▼

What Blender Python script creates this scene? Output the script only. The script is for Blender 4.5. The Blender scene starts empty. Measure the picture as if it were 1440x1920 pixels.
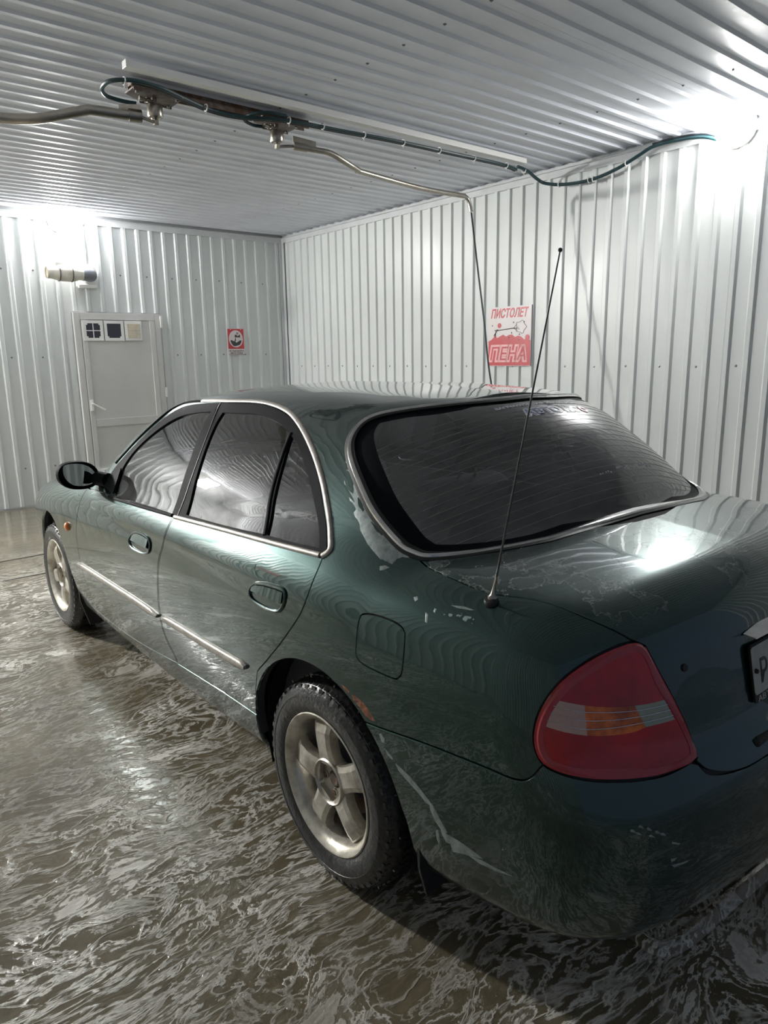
import bpy, bmesh, math, random
import numpy as np
from mathutils import Vector, Matrix
random.seed(7)
PI=math.pi
SC=bpy.context.scene
COL=SC.collection
# ---------------------------------------------------------------- camera
CAM=(-1.55911,1.85842,1.51560); YAW,PITCH,ROLL=-0.678363,-0.214770,-0.0163401
RZ=0.015663                      # the bay stands turned this much against the car
def cam_axes():
    cy,sy,cp,sp=math.cos(YAW),math.sin(YAW),math.cos(PITCH),math.sin(PITCH)
    f=Vector((cy*cp,sy*cp,sp)); r=Vector((sy,-cy,0)); u=r.cross(f)
    cr,sr=math.cos(ROLL),math.sin(ROLL)
    return cr*r+sr*u, -sr*r+cr*u, f
cd=bpy.data.cameras.new('camera'); co=bpy.data.objects.new('camera',cd); COL.objects.link(co)
r_,u_,f_=cam_axes()
m=Matrix.Identity(4)
for i in range(3): m[i][0]=r_[i]; m[i][1]=u_[i]; m[i][2]=-f_[i]; m[i][3]=CAM[i]
co.matrix_world=m
cd.sensor_fit='VERTICAL'; cd.sensor_height=36; cd.sensor_width=27; cd.lens=36*1341.544/1920; cd.clip_start=.02
SC.camera=co
# ---------------------------------------------------------------- world, exposure
w=bpy.data.worlds.new('night'); SC.world=w; w.use_nodes=True
w.node_tree.nodes['Background'].inputs[0].default_value=(.50,.62,.85,1); w.node_tree.nodes['Background'].inputs[1].default_value=.22
SC.view_settings.view_transform='Standard'; SC.view_settings.look='None'; SC.view_settings.gamma=1
SC.view_settings.use_curve_mapping=False; SC.view_settings.exposure=0.0
LAMP_E=175.0     # emission of the bulkhead lamps' opal domes
FLOOD_E=1380.0  # emission of the flood light's panel
WX,WY,LY,CZ=6.597,-3.269,3.70,3.0    # back wall, right wall, left wall, ceiling (bay coordinates)
XB=-3.6                               # open end of the bay behind the camera
CR,SR=math.cos(RZ),math.sin(RZ)
def bay(x,y,z=0): return Vector((CR*x-SR*y, SR*x+CR*y, z))
# ---------------------------------------------------------------- materials
def newmat(name):
    m=bpy.data.materials.new(name); m.use_nodes=True; nt=m.node_tree
    return m,nt,nt.nodes['Principled BSDF'],nt.nodes['Material Output']
def N(nt,t,**kw):
    n=nt.nodes.new(t)
    for k,v in kw.items():
        if k.startswith('i_'): n.inputs[k[2:].replace('_',' ')].default_value=v
        elif k.startswith('n'): n.inputs[int(k[1:])].default_value=v
        else: setattr(n,k,v)
    return n
def L(nt,a,b): nt.links.new(a,b)
def pmat(name,col,rough=.5,metal=0,spec=.5,bump=0,bscale=40,var=0,vscale=6,coat=0,vcol=None,emit=None,ecol=None,subs=0):
    m,nt,b,o=newmat(name)
    b.inputs['Base Color'].default_value=(*col,1); b.inputs['Roughness'].default_value=rough
    b.inputs['Metallic'].default_value=metal; b.inputs['Specular IOR Level'].default_value=spec
    if coat: b.inputs['Coat Weight'].default_value=coat; b.inputs['Coat Roughness'].default_value=.05
    if emit: b.inputs['Emission Color'].default_value=(*(ecol or col),1); b.inputs['Emission Strength'].default_value=emit
    tc=N(nt,'ShaderNodeTexCoord')
    if var:
        n=N(nt,'ShaderNodeTexNoise'); n.inputs['Scale'].default_value=vscale; n.inputs['Detail'].default_value=7; n.inputs['Roughness'].default_value=.65
        L(nt,tc.outputs['Object'],n.inputs['Vector'])
        r=N(nt,'ShaderNodeValToRGB'); r.color_ramp.elements[0].position=.42; r.color_ramp.elements[1].position=.66
        L(nt,n.outputs['Fac'],r.inputs[0])
        mx=N(nt,'ShaderNodeMix',data_type='RGBA'); mx.inputs[6].default_value=(*col,1)
        vc=vcol or tuple(c*(1-var) for c in col); mx.inputs[7].default_value=(*vc,1)
        L(nt,r.outputs[0],mx.inputs[0]); L(nt,mx.outputs[2],b.inputs['Base Color'])
    if bump:
        n=N(nt,'ShaderNodeTexNoise'); n.inputs['Scale'].default_value=bscale; n.inputs['Detail'].default_value=5
        L(nt,tc.outputs['Object'],n.inputs['Vector'])
        bp=N(nt,'ShaderNodeBump'); bp.inputs['Strength'].default_value=bump; bp.inputs['Distance'].default_value=.01
        L(nt,n.outputs['Fac'],bp.inputs['Height']); L(nt,bp.outputs[0],b.inputs['Normal'])
    return m
M={}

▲

» What you have to do
Determine the number of lines where the string "this" occurs, and give that number only.

» Answer to the problem
2